Students learn summer lessons from entrepreneurs in the United States and Australia.

Start me up: Lessons from entrepreneurs

Students learn summer lessons from entrepreneurs in the United States and Australia.

Not many classes manage to combine technology, business and a tour of Sydney Harbour, but in June the eight students enrolled in Technology Entrepreneurship managed to get all that and more.
The new study abroad course, led by engineering Professor Tristan Tayag, kicked off with a week on campus in Fort Worth, where labs got them up to speed on technologies like laser optics. The labs prepared them for lectures from local entrepreneurs who used technological insights and ideas to launch successful companies.
“The students learned how to take the entrepreneurial leap, how to deal with intellectual property issues and how to make entrepreneurial decisions within a larger company that is launching a new initiative or product,” Tayag says.
The second and third weeks were in Australia. Students traveled to the culturally diverse city of Sydney and the historic port city of Newcastle, where they learned about the challenges and opportunities facing  entrepreneurs Down Under. During the summer of 2013, the course to Australia will again be offered, but this time to Sydney and Melbourne.
The class itinerary included a visit to the University of New South Wales for a lecture on renewable energy and the University of Sydney and the Australian Centre for Field Robotics. They also heard from Aussie experts on investment, export services and venture capitalists.
For their final exam, students had to present several ideas for a new business, based on what they had seen and learned from the class and their travels.

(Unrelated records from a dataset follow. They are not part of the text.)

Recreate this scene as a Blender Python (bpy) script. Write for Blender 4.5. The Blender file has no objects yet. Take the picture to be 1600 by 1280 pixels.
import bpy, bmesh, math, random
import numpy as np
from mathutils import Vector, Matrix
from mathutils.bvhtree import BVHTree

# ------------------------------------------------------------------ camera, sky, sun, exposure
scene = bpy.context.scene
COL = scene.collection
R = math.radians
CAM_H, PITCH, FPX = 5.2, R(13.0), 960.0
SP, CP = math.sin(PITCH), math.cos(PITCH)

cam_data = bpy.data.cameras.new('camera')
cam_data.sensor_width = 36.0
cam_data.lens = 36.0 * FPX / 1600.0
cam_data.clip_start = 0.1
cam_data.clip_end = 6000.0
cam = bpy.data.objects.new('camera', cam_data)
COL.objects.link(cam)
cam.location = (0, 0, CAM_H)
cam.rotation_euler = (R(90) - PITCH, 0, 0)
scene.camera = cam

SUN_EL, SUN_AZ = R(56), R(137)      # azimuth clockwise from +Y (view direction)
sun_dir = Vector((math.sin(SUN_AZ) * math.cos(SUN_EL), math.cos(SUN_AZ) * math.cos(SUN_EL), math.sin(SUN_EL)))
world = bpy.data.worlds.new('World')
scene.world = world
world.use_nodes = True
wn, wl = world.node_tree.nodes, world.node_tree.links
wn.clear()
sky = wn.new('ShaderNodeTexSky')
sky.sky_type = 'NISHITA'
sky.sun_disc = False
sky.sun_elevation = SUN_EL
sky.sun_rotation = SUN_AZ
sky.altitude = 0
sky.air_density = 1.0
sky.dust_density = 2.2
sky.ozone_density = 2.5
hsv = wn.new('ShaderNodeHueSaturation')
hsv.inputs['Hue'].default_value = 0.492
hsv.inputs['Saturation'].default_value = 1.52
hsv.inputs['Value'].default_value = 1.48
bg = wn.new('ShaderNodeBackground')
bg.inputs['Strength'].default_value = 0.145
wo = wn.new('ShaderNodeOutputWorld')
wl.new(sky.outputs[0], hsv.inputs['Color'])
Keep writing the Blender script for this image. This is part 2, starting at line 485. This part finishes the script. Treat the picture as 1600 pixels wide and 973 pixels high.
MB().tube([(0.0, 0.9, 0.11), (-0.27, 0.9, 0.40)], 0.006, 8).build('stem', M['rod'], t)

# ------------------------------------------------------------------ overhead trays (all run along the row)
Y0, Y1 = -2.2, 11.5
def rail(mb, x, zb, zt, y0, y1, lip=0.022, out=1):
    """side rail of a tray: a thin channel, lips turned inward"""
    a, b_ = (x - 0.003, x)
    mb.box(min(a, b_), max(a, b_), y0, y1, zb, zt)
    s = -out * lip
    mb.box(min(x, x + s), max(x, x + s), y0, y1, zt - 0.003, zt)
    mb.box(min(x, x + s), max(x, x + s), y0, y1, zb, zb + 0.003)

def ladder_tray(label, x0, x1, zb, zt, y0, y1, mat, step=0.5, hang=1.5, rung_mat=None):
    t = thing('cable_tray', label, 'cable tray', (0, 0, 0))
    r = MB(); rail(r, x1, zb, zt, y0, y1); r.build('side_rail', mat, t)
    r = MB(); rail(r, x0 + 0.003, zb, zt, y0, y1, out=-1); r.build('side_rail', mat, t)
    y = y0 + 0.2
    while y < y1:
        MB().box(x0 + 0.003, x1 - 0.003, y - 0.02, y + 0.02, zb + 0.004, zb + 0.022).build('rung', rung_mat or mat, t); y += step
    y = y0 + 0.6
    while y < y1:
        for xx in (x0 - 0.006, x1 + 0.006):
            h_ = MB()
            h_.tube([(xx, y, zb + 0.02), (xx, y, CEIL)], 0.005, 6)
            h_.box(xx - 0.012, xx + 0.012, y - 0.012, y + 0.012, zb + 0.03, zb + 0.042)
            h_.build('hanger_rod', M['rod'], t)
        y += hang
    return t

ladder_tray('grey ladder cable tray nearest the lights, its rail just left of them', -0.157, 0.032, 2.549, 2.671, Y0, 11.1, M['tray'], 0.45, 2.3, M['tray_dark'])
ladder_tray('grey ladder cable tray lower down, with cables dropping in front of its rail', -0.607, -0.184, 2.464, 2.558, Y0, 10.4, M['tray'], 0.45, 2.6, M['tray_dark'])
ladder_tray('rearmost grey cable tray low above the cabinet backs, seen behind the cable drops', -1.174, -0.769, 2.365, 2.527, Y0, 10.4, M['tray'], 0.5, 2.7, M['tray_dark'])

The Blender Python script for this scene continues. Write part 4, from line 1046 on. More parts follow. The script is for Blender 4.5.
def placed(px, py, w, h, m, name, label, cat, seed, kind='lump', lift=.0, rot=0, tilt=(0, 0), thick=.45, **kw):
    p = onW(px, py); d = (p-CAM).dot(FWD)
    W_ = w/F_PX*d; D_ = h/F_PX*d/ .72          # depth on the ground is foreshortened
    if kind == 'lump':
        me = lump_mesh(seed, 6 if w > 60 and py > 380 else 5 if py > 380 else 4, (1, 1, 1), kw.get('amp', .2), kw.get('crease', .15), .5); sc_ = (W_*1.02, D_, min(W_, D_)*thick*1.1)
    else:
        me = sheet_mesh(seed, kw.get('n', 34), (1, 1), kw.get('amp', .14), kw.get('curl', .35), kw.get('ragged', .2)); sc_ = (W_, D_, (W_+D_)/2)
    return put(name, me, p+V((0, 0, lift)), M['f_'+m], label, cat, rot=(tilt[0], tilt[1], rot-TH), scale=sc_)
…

The possible startups students proposed included:
•Use a submarine service to transport tourists from Sydney to the popular Bondi Beach instead of having to take a series of busses and trains.
•Import the popular bridge-climbing adventure tours offered on Sydney’s Harbour Bridge to bridges in the United States.
•Launch a chain of meat pie restaurants in the United States like the popular Australian chain Pie Face. (The chain opened in New York City earlier this year.)
• Sell and install surfboard racks on buses and taxis around Australian coastal towns like Sydney.
Tayag said he developed the class with the help of Jane Kucko, director of TCU’s Center for International Studies; Brad Hancock, director of the Neeley Entrepreneurship Center; and Mike Sherrod ’10 MBA, Neeley’s William M. Dickey Entrepreneur in Residence. (Bloomberg Businessweek recently ranked Neeley’s undergraduate entrepreneurial management program in the nation’s top 10.)
Tayag also participates in the Neeley Entrepreneurship Center’s Coleman Fellows program, a special initiative funded by the Coleman Foundation to promote the teaching of entrepreneurialism in future generations.
“I could pick almost any country to go to because there are entrepreneurs everywhere, “Tayag said. “But I had contacts in Australia and was able to set up meetings with people there. Plus, there was a lot of student interest in going there. These students ended up with a great experience.”